RECORDS SUPPLIED:
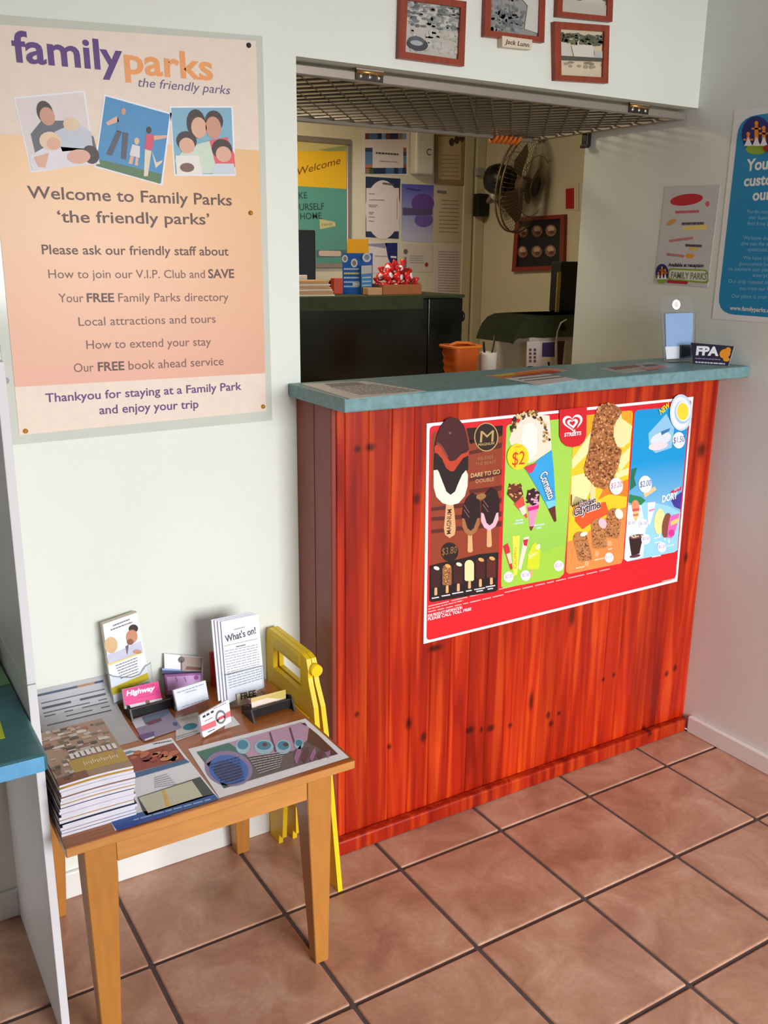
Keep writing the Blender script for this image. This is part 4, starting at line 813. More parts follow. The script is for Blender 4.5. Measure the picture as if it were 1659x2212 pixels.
# magazine stack
ORD = ['topmost', 'second', 'third', 'fourth', 'fifth', 'sixth', 'seventh', 'eighth', 'ninth', 'tenth', 'eleventh', 'twelfth', 'thirteenth', 'fourteenth', 'fifteenth', 'lowest']
NM = 16; rr = random.Random(11)
cov = [ink(44, 40, 60), ink(150, 110, 96), ink(70, 66, 74), ink(34, 40, 64), ink(196, 150, 70)]
zz = Z0
for k in range(NM):
    i = NM - 1 - k; f = k / (NM - 1); th = .0056
    dx, dy = rr.uniform(-.003, .003), rr.uniform(-.003, .003); x0, x1, y0, y1 = -.852 + dx + .004 * f, -.712 + dx, -.157 + dy - .004 * f, .058 + dy
    if k == NM - 1: th = .004
    b = MB(); N = 8
    def zb(s, u): return .0028 * f * math.sin(math.pi * s) * (1 - u) + .006 * max(0, f - .85) * (1 - u)
    gb = [[b.bm.verts.new((x0 + (x1 - x0) * s / N, y0 + (y1 - y0) * u / 4, zz + zb(s / N, u / 4))) for s in range(N + 1)] for u in range(5)]
    gt = [[b.bm.verts.new((v.co.x, v.co.y, v.co.z + th)) for v in row] for row in gb]
    mc = cov[k % 5]
    for u in range(4):
        for s in range(N):
            b.face([gt[u][s], gt[u][s + 1], gt[u + 1][s + 1], gt[u + 1][s]], mc, True); b.face([gb[u][s], gb[u + 1][s], gb[u + 1][s + 1], gb[u][s + 1]], mc, True)
    for s in range(N): b.face([gb[0][s], gb[0][s + 1], gt[0][s + 1], gt[0][s]], 'paper_edge'); b.face([gb[4][s + 1], gb[4][s], gt[4][s], gt[4][s + 1]], 'paper_edge')
    for u in range(4): b.face([gb[u + 1][0], gb[u][0], gt[u][0], gt[u + 1][0]], mc if k % 2 else 'paper_edge'); b.face([gb[u][N], gb[u + 1][N], gt[u + 1][N], gt[u][N]], 'paper_edge')
    if k == NM - 1:
        zt = lambda s, u: zz + zb(s, u) + th + .0003
        def cp(x, y, l=0): return b.bm.verts.new((x0 + (x1 - x0) * x, y0 + (y1 - y0) * y, zt(x, y) + l * .0002))
        def quad(xa, ya, xb, yb, m, l):
            n = 6
            for j in range(n):
                a_, c_ = xa + (xb - xa) * j / n, xa + (xb - xa) * (j + 1) / n; b.face([cp(a_, ya, l), cp(c_, ya, l), cp(c_, yb, l), cp(a_, yb, l)], m)
        quad(0, 0, 1, 1, ink(172, 138, 116), 1); quad(.25, .10, 1, .34, ink(196, 158, 60), 2); quad(0, 0, .4, .12, ink(140, 80, 56), 3)
        r2 = random.Random(5); cc = [ink(96, 66, 54), ink(206, 176, 156), ink(70, 54, 48), ink(196, 190, 186), ink(120, 110, 84), ink(226, 214, 206), ink(160, 100, 80)]
        for j in range(70):
            x, y = r2.uniform(.0, .9), r2.uniform(.36, .96); quad(x, y, min(1, x + r2.uniform(.04, .16)), min(1, y + r2.uniform(.015, .06)), r2.choice(cc), 3 + j % 4)
        for j in range(9): quad(.30 + j * .075, .36, .35 + j * .075, .46, ink(236, 232, 232), 8)
        for j in range(16): quad(.42 + j * .03, .19 + .012 * (j % 3), .436 + j * .03, .25 + .02 * ((j * 5) % 4 == 0), ink(236, 222, 190), 4)
        for j in range(14): x, y = r2.uniform(0, .2), r2.uniform(.02, .34); quad(x, y, x + .07, y + .05, r2.choice(cc), 4 + j % 3)
    lb = ('topmost holiday magazine with a brown photo and gold band on its cover' if i == 0 else '%s magazine from the top of the stack on the birch table' % ORD[i] if i < NM - 1 else 'lowest magazine of the stack, lying on the birch table top')
    tag(b.build('magazine'), lb, 'magazine', 'holiday magazines stacked on the small table')
    zz += th + .0010 + .0004 * rr.random()
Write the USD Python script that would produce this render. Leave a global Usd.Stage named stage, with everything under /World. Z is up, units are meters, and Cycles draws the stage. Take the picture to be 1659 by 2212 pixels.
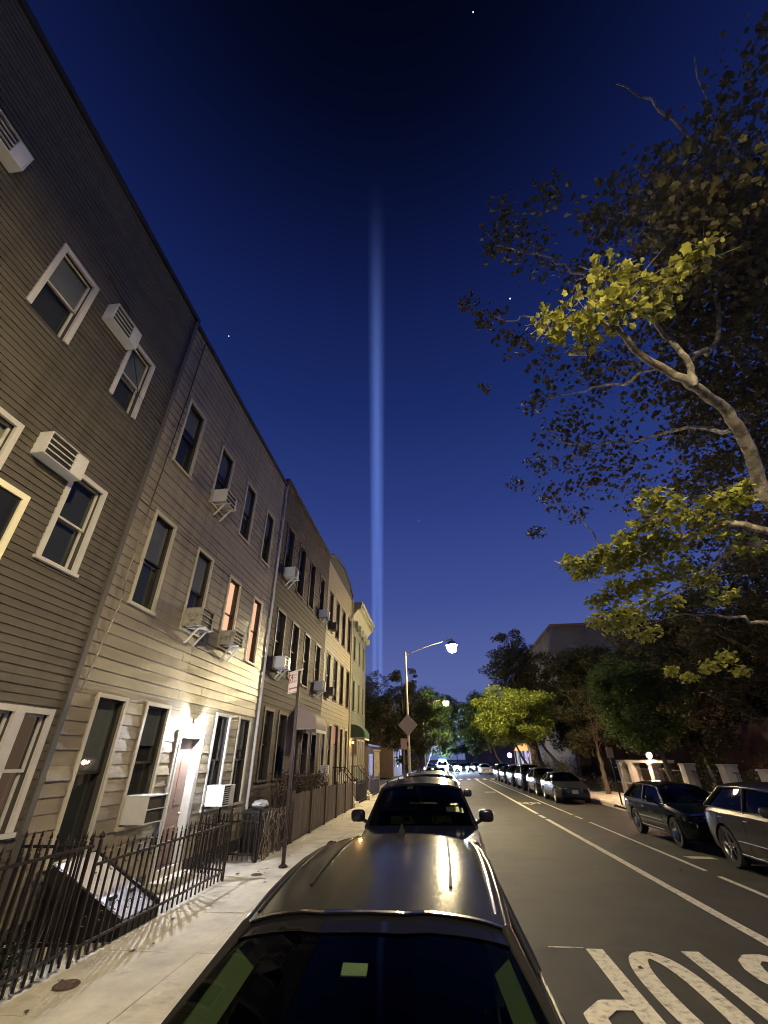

AIM OF THE EXERCISE: Transcribe each entry precisely as given, leaving the pictures out.

WRITTEN REPLY:
Keep writing the Blender script for this image. This is part 4, starting at line 813. More parts follow. The script is for Blender 4.5. Measure the picture as if it were 1659x2212 pixels.
# magazine stack
ORD = ['topmost', 'second', 'third', 'fourth', 'fifth', 'sixth', 'seventh', 'eighth', 'ninth', 'tenth', 'eleventh', 'twelfth', 'thirteenth', 'fourteenth', 'fifteenth', 'lowest']
NM = 16; rr = random.Random(11)
cov = [ink(44, 40, 60), ink(150, 110, 96), ink(70, 66, 74), ink(34, 40, 64), ink(196, 150, 70)]
zz = Z0
for k in range(NM):
    i = NM - 1 - k; f = k / (NM - 1); th = .0056
    dx, dy = rr.uniform(-.003, .003), rr.uniform(-.003, .003); x0, x1, y0, y1 = -.852 + dx + .004 * f, -.712 + dx, -.157 + dy - .004 * f, .058 + dy
    if k == NM - 1: th = .004
    b = MB(); N = 8
    def zb(s, u): return .0028 * f * math.sin(math.pi * s) * (1 - u) + .006 * max(0, f - .85) * (1 - u)
    gb = [[b.bm.verts.new((x0 + (x1 - x0) * s / N, y0 + (y1 - y0) * u / 4, zz + zb(s / N, u / 4))) for s in range(N + 1)] for u in range(5)]
    gt = [[b.bm.verts.new((v.co.x, v.co.y, v.co.z + th)) for v in row] for row in gb]
    mc = cov[k % 5]
    for u in range(4):
        for s in range(N):
            b.face([gt[u][s], gt[u][s + 1], gt[u + 1][s + 1], gt[u + 1][s]], mc, True); b.face([gb[u][s], gb[u + 1][s], gb[u + 1][s + 1], gb[u][s + 1]], mc, True)
    for s in range(N): b.face([gb[0][s], gb[0][s + 1], gt[0][s + 1], gt[0][s]], 'paper_edge'); b.face([gb[4][s + 1], gb[4][s], gt[4][s], gt[4][s + 1]], 'paper_edge')
    for u in range(4): b.face([gb[u + 1][0], gb[u][0], gt[u][0], gt[u + 1][0]], mc if k % 2 else 'paper_edge'); b.face([gb[u][N], gb[u + 1][N], gt[u + 1][N], gt[u][N]], 'paper_edge')
    if k == NM - 1:
        zt = lambda s, u: zz + zb(s, u) + th + .0003
        def cp(x, y, l=0): return b.bm.verts.new((x0 + (x1 - x0) * x, y0 + (y1 - y0) * y, zt(x, y) + l * .0002))
        def quad(xa, ya, xb, yb, m, l):
            n = 6
            for j in range(n):
                a_, c_ = xa + (xb - xa) * j / n, xa + (xb - xa) * (j + 1) / n; b.face([cp(a_, ya, l), cp(c_, ya, l), cp(c_, yb, l), cp(a_, yb, l)], m)
        quad(0, 0, 1, 1, ink(172, 138, 116), 1); quad(.25, .10, 1, .34, ink(196, 158, 60), 2); quad(0, 0, .4, .12, ink(140, 80, 56), 3)
        r2 = random.Random(5); cc = [ink(96, 66, 54), ink(206, 176, 156), ink(70, 54, 48), ink(196, 190, 186), ink(120, 110, 84), ink(226, 214, 206), ink(160, 100, 80)]
        for j in range(70):
            x, y = r2.uniform(.0, .9), r2.uniform(.36, .96); quad(x, y, min(1, x + r2.uniform(.04, .16)), min(1, y + r2.uniform(.015, .06)), r2.choice(cc), 3 + j % 4)
        for j in range(9): quad(.30 + j * .075, .36, .35 + j * .075, .46, ink(236, 232, 232), 8)
        for j in range(16): quad(.42 + j * .03, .19 + .012 * (j % 3), .436 + j * .03, .25 + .02 * ((j * 5) % 4 == 0), ink(236, 222, 190), 4)
        for j in range(14): x, y = r2.uniform(0, .2), r2.uniform(.02, .34); quad(x, y, x + .07, y + .05, r2.choice(cc), 4 + j % 3)
    lb = ('topmost holiday magazine with a brown photo and gold band on its cover' if i == 0 else '%s magazine from the top of the stack on the birch table' % ORD[i] if i < NM - 1 else 'lowest magazine of the stack, lying on the birch table top')
    tag(b.build('magazine'), lb, 'magazine', 'holiday magazines stacked on the small table')
    zz += th + .0010 + .0004 * rr.random()
Write the USD Python script that would produce this render. Leave a global Usd.Stage named stage, with everything under /World. Z is up, units are meters, and Cycles draws the stage. Take the picture to be 1659 by 2212 pixels.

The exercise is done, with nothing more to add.